━━━━━ RECORD SET

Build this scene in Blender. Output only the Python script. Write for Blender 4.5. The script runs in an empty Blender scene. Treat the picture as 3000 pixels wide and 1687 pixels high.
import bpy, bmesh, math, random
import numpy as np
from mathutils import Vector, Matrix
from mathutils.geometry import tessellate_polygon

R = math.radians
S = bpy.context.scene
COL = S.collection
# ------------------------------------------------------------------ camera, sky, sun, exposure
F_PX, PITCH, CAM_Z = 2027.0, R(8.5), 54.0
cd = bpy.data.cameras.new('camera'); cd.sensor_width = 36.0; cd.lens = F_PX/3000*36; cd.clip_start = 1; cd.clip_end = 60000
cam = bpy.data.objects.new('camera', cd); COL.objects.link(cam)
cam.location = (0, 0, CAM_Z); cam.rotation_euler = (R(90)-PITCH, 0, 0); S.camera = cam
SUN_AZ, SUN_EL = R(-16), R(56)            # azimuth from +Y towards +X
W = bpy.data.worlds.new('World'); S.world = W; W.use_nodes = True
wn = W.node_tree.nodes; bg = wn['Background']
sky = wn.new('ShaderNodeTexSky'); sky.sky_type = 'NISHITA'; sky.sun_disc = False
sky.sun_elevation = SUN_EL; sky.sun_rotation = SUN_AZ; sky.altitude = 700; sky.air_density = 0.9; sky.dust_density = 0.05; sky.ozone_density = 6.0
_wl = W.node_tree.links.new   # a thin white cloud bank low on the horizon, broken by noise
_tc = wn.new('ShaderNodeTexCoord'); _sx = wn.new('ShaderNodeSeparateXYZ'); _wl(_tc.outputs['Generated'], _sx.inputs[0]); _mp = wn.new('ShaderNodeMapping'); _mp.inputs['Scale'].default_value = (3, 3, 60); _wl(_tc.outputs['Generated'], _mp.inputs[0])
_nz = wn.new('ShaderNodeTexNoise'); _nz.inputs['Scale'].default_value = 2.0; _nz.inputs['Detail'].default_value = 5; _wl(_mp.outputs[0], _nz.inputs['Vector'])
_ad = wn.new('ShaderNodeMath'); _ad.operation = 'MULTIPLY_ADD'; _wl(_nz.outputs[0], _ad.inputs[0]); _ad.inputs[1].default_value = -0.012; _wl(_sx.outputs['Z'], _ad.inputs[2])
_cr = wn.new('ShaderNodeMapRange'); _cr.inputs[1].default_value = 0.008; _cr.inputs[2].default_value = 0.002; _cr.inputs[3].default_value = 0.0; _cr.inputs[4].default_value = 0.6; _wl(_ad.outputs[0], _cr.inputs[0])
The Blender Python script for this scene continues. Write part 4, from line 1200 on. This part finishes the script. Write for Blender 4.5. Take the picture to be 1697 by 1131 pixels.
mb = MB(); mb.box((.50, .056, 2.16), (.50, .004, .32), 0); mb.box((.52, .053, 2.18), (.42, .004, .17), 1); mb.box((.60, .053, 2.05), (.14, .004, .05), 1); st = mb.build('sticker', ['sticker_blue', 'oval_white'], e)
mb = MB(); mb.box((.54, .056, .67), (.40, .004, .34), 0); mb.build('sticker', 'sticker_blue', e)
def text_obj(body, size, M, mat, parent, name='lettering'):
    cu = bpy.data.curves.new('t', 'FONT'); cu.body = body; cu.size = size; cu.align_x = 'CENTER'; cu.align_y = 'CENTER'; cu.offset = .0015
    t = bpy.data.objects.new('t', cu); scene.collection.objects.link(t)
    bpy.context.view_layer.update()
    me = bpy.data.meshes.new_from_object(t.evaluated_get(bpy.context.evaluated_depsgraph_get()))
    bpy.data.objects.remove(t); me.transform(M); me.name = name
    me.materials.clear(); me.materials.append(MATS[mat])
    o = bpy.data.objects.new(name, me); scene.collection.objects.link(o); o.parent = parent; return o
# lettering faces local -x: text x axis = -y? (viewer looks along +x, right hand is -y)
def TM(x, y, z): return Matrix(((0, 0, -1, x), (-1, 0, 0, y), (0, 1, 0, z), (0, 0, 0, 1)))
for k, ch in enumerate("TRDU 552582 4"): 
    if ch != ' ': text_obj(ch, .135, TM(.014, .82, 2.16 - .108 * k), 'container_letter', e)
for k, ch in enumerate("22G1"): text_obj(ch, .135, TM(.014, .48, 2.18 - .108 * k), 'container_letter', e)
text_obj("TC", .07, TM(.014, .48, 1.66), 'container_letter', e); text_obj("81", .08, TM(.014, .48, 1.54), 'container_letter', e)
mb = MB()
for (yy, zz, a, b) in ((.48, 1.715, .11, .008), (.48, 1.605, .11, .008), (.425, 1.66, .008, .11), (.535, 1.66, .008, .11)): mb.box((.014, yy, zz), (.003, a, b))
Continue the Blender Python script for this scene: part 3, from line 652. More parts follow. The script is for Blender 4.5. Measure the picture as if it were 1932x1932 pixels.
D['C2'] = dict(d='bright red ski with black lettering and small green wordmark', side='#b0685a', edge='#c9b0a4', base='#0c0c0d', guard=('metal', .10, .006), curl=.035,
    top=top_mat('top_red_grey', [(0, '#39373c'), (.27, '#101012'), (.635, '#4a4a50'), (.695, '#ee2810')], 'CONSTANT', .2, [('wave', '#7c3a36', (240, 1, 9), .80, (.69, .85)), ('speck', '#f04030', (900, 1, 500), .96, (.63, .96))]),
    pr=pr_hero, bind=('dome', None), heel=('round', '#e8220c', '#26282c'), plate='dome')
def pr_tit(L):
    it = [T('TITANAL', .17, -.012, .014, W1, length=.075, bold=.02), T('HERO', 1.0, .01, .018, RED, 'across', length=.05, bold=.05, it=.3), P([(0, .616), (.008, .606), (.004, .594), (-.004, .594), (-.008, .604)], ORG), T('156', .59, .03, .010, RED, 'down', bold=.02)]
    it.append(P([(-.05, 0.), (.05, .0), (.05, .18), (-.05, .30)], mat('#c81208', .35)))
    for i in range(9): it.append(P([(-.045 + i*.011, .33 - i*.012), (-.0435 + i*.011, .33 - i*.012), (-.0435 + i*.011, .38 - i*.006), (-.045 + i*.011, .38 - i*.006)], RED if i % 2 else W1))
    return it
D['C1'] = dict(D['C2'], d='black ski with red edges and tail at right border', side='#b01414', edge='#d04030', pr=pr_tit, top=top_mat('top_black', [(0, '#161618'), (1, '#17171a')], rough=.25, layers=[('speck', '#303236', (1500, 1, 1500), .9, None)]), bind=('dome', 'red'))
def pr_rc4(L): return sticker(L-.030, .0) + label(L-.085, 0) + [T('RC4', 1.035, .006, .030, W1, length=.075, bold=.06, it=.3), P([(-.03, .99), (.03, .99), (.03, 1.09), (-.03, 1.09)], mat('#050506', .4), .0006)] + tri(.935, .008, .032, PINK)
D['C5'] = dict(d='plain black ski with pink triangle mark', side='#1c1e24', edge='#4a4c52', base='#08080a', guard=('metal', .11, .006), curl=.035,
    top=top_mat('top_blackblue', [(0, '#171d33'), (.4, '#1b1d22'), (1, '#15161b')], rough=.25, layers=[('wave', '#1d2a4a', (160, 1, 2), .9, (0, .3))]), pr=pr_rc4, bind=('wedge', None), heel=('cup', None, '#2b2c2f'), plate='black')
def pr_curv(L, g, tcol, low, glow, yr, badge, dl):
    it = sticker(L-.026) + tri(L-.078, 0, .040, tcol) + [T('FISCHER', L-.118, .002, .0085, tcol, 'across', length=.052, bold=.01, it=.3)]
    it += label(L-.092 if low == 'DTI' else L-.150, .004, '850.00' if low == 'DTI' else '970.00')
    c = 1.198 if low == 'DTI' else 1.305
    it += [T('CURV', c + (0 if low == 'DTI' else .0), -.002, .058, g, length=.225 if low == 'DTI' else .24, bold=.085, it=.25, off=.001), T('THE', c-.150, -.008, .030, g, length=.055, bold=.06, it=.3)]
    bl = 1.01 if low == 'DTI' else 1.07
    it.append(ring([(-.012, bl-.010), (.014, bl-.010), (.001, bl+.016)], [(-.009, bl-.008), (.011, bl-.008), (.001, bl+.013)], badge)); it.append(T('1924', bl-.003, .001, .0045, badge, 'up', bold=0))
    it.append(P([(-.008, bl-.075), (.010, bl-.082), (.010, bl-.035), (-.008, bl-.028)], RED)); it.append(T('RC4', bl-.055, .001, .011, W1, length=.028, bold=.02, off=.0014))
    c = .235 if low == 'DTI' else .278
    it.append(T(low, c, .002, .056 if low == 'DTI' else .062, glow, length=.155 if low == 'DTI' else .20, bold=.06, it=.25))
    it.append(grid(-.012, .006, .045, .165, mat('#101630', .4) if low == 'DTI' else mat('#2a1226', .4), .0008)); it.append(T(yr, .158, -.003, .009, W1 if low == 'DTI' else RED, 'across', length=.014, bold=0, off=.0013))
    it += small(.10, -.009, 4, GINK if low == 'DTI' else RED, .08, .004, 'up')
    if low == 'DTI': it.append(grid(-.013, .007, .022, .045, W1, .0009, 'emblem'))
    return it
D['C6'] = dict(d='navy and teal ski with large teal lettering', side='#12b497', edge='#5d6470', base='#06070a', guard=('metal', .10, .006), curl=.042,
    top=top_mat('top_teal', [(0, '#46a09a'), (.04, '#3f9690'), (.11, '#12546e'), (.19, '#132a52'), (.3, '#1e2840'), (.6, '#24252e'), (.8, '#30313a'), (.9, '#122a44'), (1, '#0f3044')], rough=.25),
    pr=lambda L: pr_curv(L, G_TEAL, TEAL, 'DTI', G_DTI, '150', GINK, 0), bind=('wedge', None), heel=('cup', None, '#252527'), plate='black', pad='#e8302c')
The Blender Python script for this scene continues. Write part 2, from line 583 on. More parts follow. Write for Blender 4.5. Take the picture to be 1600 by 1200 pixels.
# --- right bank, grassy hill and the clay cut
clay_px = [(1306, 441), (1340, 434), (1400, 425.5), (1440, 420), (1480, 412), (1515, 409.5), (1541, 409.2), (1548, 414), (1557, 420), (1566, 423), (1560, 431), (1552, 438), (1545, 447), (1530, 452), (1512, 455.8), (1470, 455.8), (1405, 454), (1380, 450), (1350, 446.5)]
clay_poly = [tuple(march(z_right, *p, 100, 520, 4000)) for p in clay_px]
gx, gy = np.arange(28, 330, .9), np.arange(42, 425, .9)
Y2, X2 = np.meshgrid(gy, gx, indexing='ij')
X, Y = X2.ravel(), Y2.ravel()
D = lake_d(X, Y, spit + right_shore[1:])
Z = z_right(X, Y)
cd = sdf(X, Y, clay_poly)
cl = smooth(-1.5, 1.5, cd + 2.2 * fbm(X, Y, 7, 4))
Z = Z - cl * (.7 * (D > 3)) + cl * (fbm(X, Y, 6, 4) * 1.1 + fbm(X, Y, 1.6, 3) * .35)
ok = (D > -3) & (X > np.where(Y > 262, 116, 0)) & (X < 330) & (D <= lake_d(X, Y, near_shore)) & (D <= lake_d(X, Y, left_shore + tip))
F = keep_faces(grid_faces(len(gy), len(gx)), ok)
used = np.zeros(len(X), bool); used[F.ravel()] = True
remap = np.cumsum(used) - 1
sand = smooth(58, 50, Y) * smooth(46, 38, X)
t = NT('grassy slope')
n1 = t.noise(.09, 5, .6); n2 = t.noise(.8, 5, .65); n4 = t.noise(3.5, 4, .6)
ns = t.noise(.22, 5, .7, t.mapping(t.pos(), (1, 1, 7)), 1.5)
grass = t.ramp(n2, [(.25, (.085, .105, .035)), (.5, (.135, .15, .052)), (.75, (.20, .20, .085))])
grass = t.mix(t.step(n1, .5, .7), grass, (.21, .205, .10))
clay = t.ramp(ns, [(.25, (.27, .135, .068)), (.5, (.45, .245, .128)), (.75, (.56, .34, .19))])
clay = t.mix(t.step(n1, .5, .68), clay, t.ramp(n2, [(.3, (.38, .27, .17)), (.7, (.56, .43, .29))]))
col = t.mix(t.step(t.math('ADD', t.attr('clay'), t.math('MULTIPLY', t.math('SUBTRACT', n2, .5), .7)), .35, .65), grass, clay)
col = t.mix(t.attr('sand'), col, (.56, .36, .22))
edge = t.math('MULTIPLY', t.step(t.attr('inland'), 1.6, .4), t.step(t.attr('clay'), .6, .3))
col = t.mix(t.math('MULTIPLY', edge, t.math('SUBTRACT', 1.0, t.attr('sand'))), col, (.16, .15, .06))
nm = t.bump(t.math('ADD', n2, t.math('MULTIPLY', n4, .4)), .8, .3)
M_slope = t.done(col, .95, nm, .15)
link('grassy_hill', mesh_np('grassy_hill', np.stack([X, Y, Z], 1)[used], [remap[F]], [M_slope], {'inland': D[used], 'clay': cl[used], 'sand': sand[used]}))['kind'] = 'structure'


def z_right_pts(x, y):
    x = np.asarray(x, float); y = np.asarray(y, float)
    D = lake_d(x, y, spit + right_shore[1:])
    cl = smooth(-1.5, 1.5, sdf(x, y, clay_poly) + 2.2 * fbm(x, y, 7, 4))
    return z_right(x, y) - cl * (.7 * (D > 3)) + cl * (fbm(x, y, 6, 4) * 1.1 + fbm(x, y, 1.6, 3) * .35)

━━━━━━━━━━

(WHAT YOU WILL DO)
From the very first line of the data through the line with "from mathutils.geometry import" in it, please reproduce each line exactly and output nothing more.

(SOLUTION TO THIS PROBLEM)
Build this scene in Blender. Output only the Python script. Write for Blender 4.5. The script runs in an empty Blender scene. Treat the picture as 3000 pixels wide and 1687 pixels high.
import bpy, bmesh, math, random
import numpy as np
from mathutils import Vector, Matrix
from mathutils.geometry import tessellate_polygon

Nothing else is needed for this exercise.